Wednesday, 6 May 2015

Giulieri puts his hands up....or does he?

Keilor Heights Primary School principal Michael Giulieri​ has admitted he acted corruptly when he wrote a bogus letter requesting $30,000 to pay for work that was never done.

In a recording from late 2014 played at the Independent Broad-based Anti-corruption Commission hearing on Wednesday, Mr Giulieri proposed to set up a "mock school council meeting" to justify an invoice of more than $2300 paid at the request of the Education Department's sacked finance chief Nino Napoli for promotional material never delivered.

Mr Giulieri​ also admitted that he wrote a fraudulent application in March 2014 requesting $30,000 of Education Department funds to pay Mr Napoli's son for work he never did. He said this was at Mr Napoli's request.

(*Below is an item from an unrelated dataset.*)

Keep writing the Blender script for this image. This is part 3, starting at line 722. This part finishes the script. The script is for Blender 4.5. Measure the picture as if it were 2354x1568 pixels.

Mr Giulieri​ was not a principal at Essendon North at the time of writing. The letter included the school's letterhead.

Mr Giulieri​ was recorded rehearsing the details of his non-existent professional relationship with Mr Napoli's son, Raffaele.

Asked by Council Assisting Ian Hill QC if his conduct was corrupt, he confirmed that it was.

"You don't like the word corrupt?"

"That's correct."

"But that's what it is."

"Yes," Mr Giulieri​ said.

Mr Giulieri​ is on leave and the Education Department spokesman said the department is taking steps toward "serious employment action".

IBAC heard Mr Giulieri​ was asked by sacked south-east regional director at the department John Allman and Mr Napoli to sign off on invoices of several thousand dollars each, for work that was either not performed, or did not benefit the school.

The hearing also heard testimony from an unqualified business manager at Chandler Park Primary School who filled out allegedly false invoices to pay for $30,0000 worth of fine wine for sacked Victorian Education Department chief Nino Napoli.

Mary Hannett​, who was the school's business manager for 13 years, went on seven overseas trips funded by the school and received more than $10,000 in bonuses over four months.

Ms Hannett​ also signed off on invoices to other companies affiliated with Mr Napoli, totalling more than $150,000, IBAC documents show. The payments were described variously on the invoices as money for additional staffing in the department, consultancy, printing and travel. IBAC has heard that most of these invoices were false.

Ms Hannett said she went overseas seven times for work conferences and trips – four times to the US and three times to New Zealand – with nearly $6000 in airfares and accommodation of two of the trips paid for by the banker account, under the instruction of the school's principal, Peter Paul.

The story IBAC: yes, my conduct was corrupt, admits school principal first appeared on The Age.

Meanwhile at Chandler Park
Suspended principal of Chandler Park Primary School Peter Paul has fiercely denied any wrongdoing, despite mounting evidence showing he authorised tens of thousands of dollars of public funds earmarked for Victorian school funds on overseas trips for his staff and wine for allegedly corrupt Victorian Department officials.
The first banker school principal to appear at the Independent Broad-based Anti-corruption Commission hearing admitted Department of Education funds stored in the school's account were spent on overseas trips for his staff and up to $30,000 of wine for sacked Victorian Department finance chief Nino Napoli. But he insists he was blind to any corruption.
The principal, who has been involved with banker schools since the mid-80s, said he believed the transactions were "highly transparent" and did not believe there was anything wrong with the scheme as he trusted Mr Napoli. 
The scheme was a "web of intrigue", he said.